-- INSTRUCTIONS FOR THE TASK --
Go through the entries below, tally each line with the string "Blender", and give the final number by itself.

-- DATA SECTION --
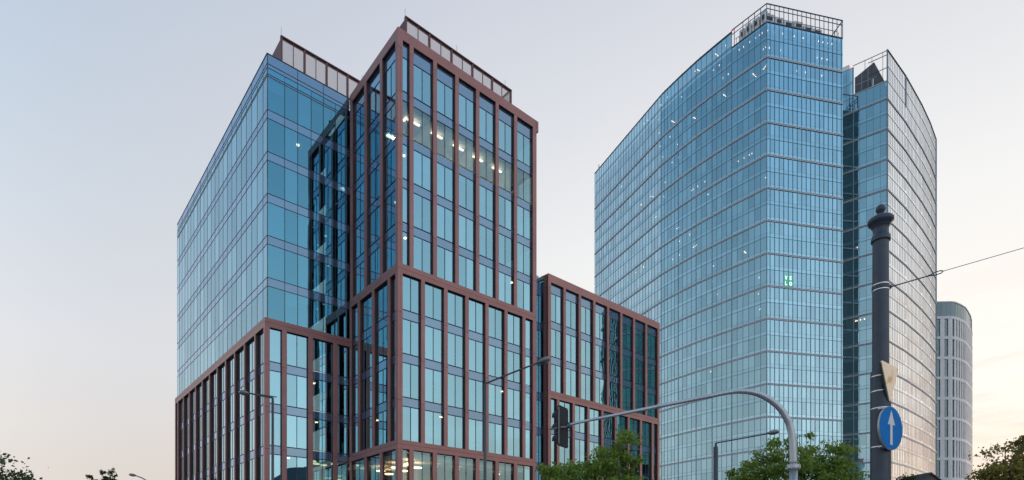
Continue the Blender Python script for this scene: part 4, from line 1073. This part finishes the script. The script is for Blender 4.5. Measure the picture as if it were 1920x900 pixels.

--

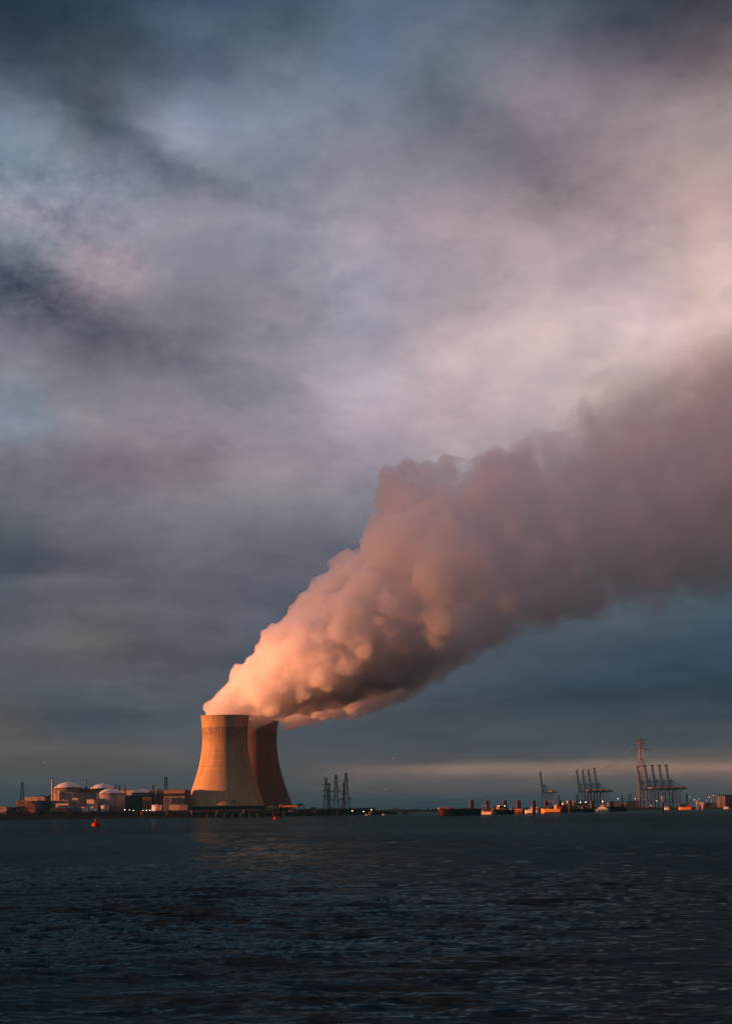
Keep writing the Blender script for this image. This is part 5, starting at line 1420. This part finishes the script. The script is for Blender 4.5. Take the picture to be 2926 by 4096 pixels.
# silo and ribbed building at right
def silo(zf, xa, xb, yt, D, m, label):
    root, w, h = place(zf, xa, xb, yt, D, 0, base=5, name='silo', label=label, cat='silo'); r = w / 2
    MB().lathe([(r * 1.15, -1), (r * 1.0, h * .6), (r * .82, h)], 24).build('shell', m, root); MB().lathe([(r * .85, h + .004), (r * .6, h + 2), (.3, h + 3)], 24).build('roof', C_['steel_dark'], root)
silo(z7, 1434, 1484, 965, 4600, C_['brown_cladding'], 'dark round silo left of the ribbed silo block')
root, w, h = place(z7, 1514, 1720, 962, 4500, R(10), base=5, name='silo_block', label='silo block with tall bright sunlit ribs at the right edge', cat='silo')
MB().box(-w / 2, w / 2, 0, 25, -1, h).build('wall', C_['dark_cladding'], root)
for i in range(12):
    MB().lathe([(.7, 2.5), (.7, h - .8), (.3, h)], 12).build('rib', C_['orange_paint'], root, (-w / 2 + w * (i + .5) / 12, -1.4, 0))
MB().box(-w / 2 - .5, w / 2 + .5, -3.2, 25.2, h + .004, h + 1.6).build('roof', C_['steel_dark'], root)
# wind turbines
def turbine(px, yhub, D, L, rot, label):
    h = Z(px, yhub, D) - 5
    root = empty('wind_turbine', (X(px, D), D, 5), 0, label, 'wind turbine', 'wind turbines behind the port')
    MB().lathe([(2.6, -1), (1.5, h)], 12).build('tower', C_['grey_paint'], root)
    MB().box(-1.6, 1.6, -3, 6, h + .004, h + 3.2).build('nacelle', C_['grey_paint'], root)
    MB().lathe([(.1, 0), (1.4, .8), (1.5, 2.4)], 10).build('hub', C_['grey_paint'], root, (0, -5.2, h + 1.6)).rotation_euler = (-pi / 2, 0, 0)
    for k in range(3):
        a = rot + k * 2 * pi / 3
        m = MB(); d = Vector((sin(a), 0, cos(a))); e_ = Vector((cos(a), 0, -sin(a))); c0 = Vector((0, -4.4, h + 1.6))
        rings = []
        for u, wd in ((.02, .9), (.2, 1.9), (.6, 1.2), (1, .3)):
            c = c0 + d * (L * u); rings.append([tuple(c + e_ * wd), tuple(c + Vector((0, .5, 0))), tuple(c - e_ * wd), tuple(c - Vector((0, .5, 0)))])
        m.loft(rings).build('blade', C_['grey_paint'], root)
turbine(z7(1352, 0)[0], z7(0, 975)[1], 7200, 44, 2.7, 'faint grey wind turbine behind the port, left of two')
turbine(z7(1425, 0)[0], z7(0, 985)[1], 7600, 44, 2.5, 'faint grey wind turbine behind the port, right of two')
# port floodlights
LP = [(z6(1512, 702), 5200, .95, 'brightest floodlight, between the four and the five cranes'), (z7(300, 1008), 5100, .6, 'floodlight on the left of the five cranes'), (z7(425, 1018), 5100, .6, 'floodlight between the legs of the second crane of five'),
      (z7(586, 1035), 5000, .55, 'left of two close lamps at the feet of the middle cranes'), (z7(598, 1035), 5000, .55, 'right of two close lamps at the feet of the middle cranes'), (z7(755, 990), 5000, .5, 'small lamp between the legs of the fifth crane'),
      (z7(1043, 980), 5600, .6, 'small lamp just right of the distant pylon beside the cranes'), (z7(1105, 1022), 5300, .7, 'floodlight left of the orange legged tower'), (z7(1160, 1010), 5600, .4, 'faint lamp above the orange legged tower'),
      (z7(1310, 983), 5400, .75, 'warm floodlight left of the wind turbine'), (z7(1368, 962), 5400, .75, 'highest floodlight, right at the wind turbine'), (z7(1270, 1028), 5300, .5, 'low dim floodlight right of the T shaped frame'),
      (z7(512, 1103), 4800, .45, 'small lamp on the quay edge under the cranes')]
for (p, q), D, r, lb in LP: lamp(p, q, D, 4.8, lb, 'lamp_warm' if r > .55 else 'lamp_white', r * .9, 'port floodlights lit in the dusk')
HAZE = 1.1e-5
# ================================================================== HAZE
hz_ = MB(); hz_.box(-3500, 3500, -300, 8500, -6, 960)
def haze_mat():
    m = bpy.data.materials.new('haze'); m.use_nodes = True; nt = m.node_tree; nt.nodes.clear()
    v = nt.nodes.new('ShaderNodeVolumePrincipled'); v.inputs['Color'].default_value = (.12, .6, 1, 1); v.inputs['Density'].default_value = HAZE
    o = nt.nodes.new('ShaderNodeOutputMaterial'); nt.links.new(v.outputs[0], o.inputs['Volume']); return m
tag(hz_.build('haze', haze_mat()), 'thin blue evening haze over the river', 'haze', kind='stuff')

-- RESULT BELOW --
2